Het hele tafereel duurde nauwelijks vijf minuten. Hij deed zichtbaar zijn best om een betrokken jonge vader te zijn. Een Fransman van een jaar of dertig. Op de camping. Had net een partijtje tafeltennis gespeeld en zat nu op een bankje te staren naar zijn e-reader. Lezen was het niet wat hij deed, eerder wezenloos naar zijn apparaatje turen. Vermoeid, oververmoeid liep hij het grasveld op. Gaf plichtmatig een knuffel aan zijn zoontje van drie, wisselde een paar woorden met zijn partner en legde wat spullen in de auto.

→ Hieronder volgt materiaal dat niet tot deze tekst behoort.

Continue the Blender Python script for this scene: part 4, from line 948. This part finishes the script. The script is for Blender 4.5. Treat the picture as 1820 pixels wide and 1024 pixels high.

Daarna trapte hij tegen een bal, zielloos. De bal ging drie meter naast het doel. Deed er ook niet toe, hij had net zo goed niet kunnen trappen.
Misschien had de man andere zorgen aan zijn hoofd, maar zo te zien viel het vaderschap hem zwaar. Totale verveling en radeloosheid, zinloosheid van het bestaan ook wel. Zo leek het.
Uit eigen ervaring weet ik dat jonge vaders vermoeider zijn dan oudere vaders. De tijd van onze Fransman komt nog wel. Of vormen die radeloosheid en dat zoekende nu juist een blijvend en essentieel onderdeel van ons bestaan?